**Given exercise:**
Reproduce each line of the material precisely.

::: Data segment

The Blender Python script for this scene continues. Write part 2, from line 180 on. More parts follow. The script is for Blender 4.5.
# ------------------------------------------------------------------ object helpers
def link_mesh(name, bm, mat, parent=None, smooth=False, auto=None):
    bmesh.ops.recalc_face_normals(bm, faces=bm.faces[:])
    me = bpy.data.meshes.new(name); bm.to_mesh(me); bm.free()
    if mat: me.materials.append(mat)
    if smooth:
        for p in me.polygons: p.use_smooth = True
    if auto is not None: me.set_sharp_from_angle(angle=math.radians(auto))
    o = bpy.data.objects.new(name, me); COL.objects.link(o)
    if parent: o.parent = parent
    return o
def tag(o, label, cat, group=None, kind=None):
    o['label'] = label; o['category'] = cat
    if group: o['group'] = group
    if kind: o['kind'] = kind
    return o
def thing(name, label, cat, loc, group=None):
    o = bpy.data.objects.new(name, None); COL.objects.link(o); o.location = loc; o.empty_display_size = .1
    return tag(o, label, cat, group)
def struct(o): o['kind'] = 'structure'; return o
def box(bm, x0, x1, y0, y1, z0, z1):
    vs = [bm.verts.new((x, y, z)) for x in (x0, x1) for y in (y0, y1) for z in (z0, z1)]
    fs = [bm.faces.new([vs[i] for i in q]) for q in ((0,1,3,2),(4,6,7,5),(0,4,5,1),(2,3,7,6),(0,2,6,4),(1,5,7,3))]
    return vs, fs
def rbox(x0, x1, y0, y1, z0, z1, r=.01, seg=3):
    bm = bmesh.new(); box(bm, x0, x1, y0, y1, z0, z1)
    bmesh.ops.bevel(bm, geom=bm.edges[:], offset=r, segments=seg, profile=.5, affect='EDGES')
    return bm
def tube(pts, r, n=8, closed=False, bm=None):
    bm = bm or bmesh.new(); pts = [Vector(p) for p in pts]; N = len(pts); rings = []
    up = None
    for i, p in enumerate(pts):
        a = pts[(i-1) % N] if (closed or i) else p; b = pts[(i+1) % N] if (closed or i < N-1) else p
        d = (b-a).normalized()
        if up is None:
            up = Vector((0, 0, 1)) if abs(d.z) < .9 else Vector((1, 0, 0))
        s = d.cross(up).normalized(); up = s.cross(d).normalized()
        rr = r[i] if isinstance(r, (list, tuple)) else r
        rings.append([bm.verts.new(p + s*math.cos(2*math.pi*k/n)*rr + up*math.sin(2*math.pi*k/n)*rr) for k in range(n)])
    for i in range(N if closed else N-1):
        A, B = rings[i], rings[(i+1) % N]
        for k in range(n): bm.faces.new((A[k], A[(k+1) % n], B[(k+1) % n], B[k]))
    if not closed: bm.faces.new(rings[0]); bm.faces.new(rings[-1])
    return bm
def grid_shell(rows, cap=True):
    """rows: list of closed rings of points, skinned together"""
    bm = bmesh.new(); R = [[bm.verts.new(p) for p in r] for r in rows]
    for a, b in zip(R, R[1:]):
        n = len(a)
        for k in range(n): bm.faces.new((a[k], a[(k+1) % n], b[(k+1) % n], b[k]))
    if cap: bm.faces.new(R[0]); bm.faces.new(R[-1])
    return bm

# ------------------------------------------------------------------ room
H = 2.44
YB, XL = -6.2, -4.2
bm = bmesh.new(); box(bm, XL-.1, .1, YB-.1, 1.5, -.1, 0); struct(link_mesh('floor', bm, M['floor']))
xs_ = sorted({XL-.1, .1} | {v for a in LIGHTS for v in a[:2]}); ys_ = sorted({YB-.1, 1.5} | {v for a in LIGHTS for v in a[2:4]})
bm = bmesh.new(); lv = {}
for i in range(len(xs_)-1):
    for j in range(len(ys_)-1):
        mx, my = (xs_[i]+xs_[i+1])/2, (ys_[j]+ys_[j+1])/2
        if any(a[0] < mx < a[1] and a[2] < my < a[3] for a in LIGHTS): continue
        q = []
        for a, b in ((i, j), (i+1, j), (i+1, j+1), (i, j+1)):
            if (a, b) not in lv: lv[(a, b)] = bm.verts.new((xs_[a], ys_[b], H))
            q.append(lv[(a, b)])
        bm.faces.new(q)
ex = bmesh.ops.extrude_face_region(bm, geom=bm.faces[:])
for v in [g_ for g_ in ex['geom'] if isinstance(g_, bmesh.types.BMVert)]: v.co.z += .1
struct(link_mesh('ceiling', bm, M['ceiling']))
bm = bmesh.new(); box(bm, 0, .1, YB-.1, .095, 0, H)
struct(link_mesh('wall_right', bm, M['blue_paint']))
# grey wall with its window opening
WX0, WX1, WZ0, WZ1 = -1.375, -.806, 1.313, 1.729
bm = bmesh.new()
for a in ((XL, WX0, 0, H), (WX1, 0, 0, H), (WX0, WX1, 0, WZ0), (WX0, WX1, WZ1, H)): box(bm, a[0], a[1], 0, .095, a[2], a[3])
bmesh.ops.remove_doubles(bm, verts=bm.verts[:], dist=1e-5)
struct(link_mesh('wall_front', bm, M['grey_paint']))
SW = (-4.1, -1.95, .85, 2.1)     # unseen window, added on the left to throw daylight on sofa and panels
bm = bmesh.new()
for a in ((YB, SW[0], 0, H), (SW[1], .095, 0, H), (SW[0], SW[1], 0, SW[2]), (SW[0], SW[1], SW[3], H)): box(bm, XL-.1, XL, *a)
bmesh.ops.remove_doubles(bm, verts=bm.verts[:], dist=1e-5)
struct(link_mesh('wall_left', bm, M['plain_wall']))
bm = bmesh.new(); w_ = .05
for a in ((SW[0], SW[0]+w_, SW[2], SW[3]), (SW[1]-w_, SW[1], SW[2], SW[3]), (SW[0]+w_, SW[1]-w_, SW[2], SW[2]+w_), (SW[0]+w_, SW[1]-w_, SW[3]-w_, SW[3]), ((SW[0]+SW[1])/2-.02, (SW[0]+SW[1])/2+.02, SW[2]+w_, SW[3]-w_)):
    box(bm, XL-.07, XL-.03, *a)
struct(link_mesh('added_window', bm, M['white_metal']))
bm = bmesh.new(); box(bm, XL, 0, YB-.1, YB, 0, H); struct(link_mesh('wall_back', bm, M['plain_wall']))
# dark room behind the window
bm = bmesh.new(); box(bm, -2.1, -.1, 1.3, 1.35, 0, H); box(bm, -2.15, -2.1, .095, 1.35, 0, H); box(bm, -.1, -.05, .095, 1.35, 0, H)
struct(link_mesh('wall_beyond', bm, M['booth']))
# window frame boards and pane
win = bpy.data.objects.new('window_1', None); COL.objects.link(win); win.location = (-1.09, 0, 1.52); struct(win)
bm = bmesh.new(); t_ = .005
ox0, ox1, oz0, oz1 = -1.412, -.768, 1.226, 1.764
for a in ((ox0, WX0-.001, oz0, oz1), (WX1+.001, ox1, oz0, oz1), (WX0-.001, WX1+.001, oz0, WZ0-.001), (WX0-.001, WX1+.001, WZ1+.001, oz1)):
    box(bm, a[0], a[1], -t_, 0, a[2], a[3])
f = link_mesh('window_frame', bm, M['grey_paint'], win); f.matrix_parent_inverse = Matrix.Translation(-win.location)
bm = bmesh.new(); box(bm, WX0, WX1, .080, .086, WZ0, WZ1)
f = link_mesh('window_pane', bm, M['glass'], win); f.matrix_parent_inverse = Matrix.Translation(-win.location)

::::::

**Task solution:**
The Blender Python script for this scene continues. Write part 2, from line 180 on. More parts follow. The script is for Blender 4.5.
# ------------------------------------------------------------------ object helpers
def link_mesh(name, bm, mat, parent=None, smooth=False, auto=None):
    bmesh.ops.recalc_face_normals(bm, faces=bm.faces[:])
    me = bpy.data.meshes.new(name); bm.to_mesh(me); bm.free()
    if mat: me.materials.append(mat)
    if smooth:
        for p in me.polygons: p.use_smooth = True
    if auto is not None: me.set_sharp_from_angle(angle=math.radians(auto))
    o = bpy.data.objects.new(name, me); COL.objects.link(o)
    if parent: o.parent = parent
    return o
def tag(o, label, cat, group=None, kind=None):
    o['label'] = label; o['category'] = cat
    if group: o['group'] = group
    if kind: o['kind'] = kind
    return o
def thing(name, label, cat, loc, group=None):
    o = bpy.data.objects.new(name, None); COL.objects.link(o); o.location = loc; o.empty_display_size = .1
    return tag(o, label, cat, group)
def struct(o): o['kind'] = 'structure'; return o
def box(bm, x0, x1, y0, y1, z0, z1):
    vs = [bm.verts.new((x, y, z)) for x in (x0, x1) for y in (y0, y1) for z in (z0, z1)]
    fs = [bm.faces.new([vs[i] for i in q]) for q in ((0,1,3,2),(4,6,7,5),(0,4,5,1),(2,3,7,6),(0,2,6,4),(1,5,7,3))]
    return vs, fs
def rbox(x0, x1, y0, y1, z0, z1, r=.01, seg=3):
    bm = bmesh.new(); box(bm, x0, x1, y0, y1, z0, z1)
    bmesh.ops.bevel(bm, geom=bm.edges[:], offset=r, segments=seg, profile=.5, affect='EDGES')
    return bm
def tube(pts, r, n=8, closed=False, bm=None):
    bm = bm or bmesh.new(); pts = [Vector(p) for p in pts]; N = len(pts); rings = []
    up = None
    for i, p in enumerate(pts):
        a = pts[(i-1) % N] if (closed or i) else p; b = pts[(i+1) % N] if (closed or i < N-1) else p
        d = (b-a).normalized()
        if up is None:
            up = Vector((0, 0, 1)) if abs(d.z) < .9 else Vector((1, 0, 0))
        s = d.cross(up).normalized(); up = s.cross(d).normalized()
        rr = r[i] if isinstance(r, (list, tuple)) else r
        rings.append([bm.verts.new(p + s*math.cos(2*math.pi*k/n)*rr + up*math.sin(2*math.pi*k/n)*rr) for k in range(n)])
    for i in range(N if closed else N-1):
        A, B = rings[i], rings[(i+1) % N]
        for k in range(n): bm.faces.new((A[k], A[(k+1) % n], B[(k+1) % n], B[k]))
    if not closed: bm.faces.new(rings[0]); bm.faces.new(rings[-1])
    return bm
def grid_shell(rows, cap=True):
    """rows: list of closed rings of points, skinned together"""
    bm = bmesh.new(); R = [[bm.verts.new(p) for p in r] for r in rows]
    for a, b in zip(R, R[1:]):
        n = len(a)
        for k in range(n): bm.faces.new((a[k], a[(k+1) % n], b[(k+1) % n], b[k]))
    if cap: bm.faces.new(R[0]); bm.faces.new(R[-1])
    return bm

# ------------------------------------------------------------------ room
H = 2.44
YB, XL = -6.2, -4.2
bm = bmesh.new(); box(bm, XL-.1, .1, YB-.1, 1.5, -.1, 0); struct(link_mesh('floor', bm, M['floor']))
xs_ = sorted({XL-.1, .1} | {v for a in LIGHTS for v in a[:2]}); ys_ = sorted({YB-.1, 1.5} | {v for a in LIGHTS for v in a[2:4]})
bm = bmesh.new(); lv = {}
for i in range(len(xs_)-1):
    for j in range(len(ys_)-1):
        mx, my = (xs_[i]+xs_[i+1])/2, (ys_[j]+ys_[j+1])/2
        if any(a[0] < mx < a[1] and a[2] < my < a[3] for a in LIGHTS): continue
        q = []
        for a, b in ((i, j), (i+1, j), (i+1, j+1), (i, j+1)):
            if (a, b) not in lv: lv[(a, b)] = bm.verts.new((xs_[a], ys_[b], H))
            q.append(lv[(a, b)])
        bm.faces.new(q)
ex = bmesh.ops.extrude_face_region(bm, geom=bm.faces[:])
for v in [g_ for g_ in ex['geom'] if isinstance(g_, bmesh.types.BMVert)]: v.co.z += .1
struct(link_mesh('ceiling', bm, M['ceiling']))
bm = bmesh.new(); box(bm, 0, .1, YB-.1, .095, 0, H)
struct(link_mesh('wall_right', bm, M['blue_paint']))
# grey wall with its window opening
WX0, WX1, WZ0, WZ1 = -1.375, -.806, 1.313, 1.729
bm = bmesh.new()
for a in ((XL, WX0, 0, H), (WX1, 0, 0, H), (WX0, WX1, 0, WZ0), (WX0, WX1, WZ1, H)): box(bm, a[0], a[1], 0, .095, a[2], a[3])
bmesh.ops.remove_doubles(bm, verts=bm.verts[:], dist=1e-5)
struct(link_mesh('wall_front', bm, M['grey_paint']))
SW = (-4.1, -1.95, .85, 2.1)     # unseen window, added on the left to throw daylight on sofa and panels
bm = bmesh.new()
for a in ((YB, SW[0], 0, H), (SW[1], .095, 0, H), (SW[0], SW[1], 0, SW[2]), (SW[0], SW[1], SW[3], H)): box(bm, XL-.1, XL, *a)
bmesh.ops.remove_doubles(bm, verts=bm.verts[:], dist=1e-5)
struct(link_mesh('wall_left', bm, M['plain_wall']))
bm = bmesh.new(); w_ = .05
for a in ((SW[0], SW[0]+w_, SW[2], SW[3]), (SW[1]-w_, SW[1], SW[2], SW[3]), (SW[0]+w_, SW[1]-w_, SW[2], SW[2]+w_), (SW[0]+w_, SW[1]-w_, SW[3]-w_, SW[3]), ((SW[0]+SW[1])/2-.02, (SW[0]+SW[1])/2+.02, SW[2]+w_, SW[3]-w_)):
    box(bm, XL-.07, XL-.03, *a)
struct(link_mesh('added_window', bm, M['white_metal']))
bm = bmesh.new(); box(bm, XL, 0, YB-.1, YB, 0, H); struct(link_mesh('wall_back', bm, M['plain_wall']))
# dark room behind the window
bm = bmesh.new(); box(bm, -2.1, -.1, 1.3, 1.35, 0, H); box(bm, -2.15, -2.1, .095, 1.35, 0, H); box(bm, -.1, -.05, .095, 1.35, 0, H)
struct(link_mesh('wall_beyond', bm, M['booth']))
# window frame boards and pane
win = bpy.data.objects.new('window_1', None); COL.objects.link(win); win.location = (-1.09, 0, 1.52); struct(win)
bm = bmesh.new(); t_ = .005
ox0, ox1, oz0, oz1 = -1.412, -.768, 1.226, 1.764
for a in ((ox0, WX0-.001, oz0, oz1), (WX1+.001, ox1, oz0, oz1), (WX0-.001, WX1+.001, oz0, WZ0-.001), (WX0-.001, WX1+.001, WZ1+.001, oz1)):
    box(bm, a[0], a[1], -t_, 0, a[2], a[3])
f = link_mesh('window_frame', bm, M['grey_paint'], win); f.matrix_parent_inverse = Matrix.Translation(-win.location)
bm = bmesh.new(); box(bm, WX0, WX1, .080, .086, WZ0, WZ1)
f = link_mesh('window_pane', bm, M['glass'], win); f.matrix_parent_inverse = Matrix.Translation(-win.location)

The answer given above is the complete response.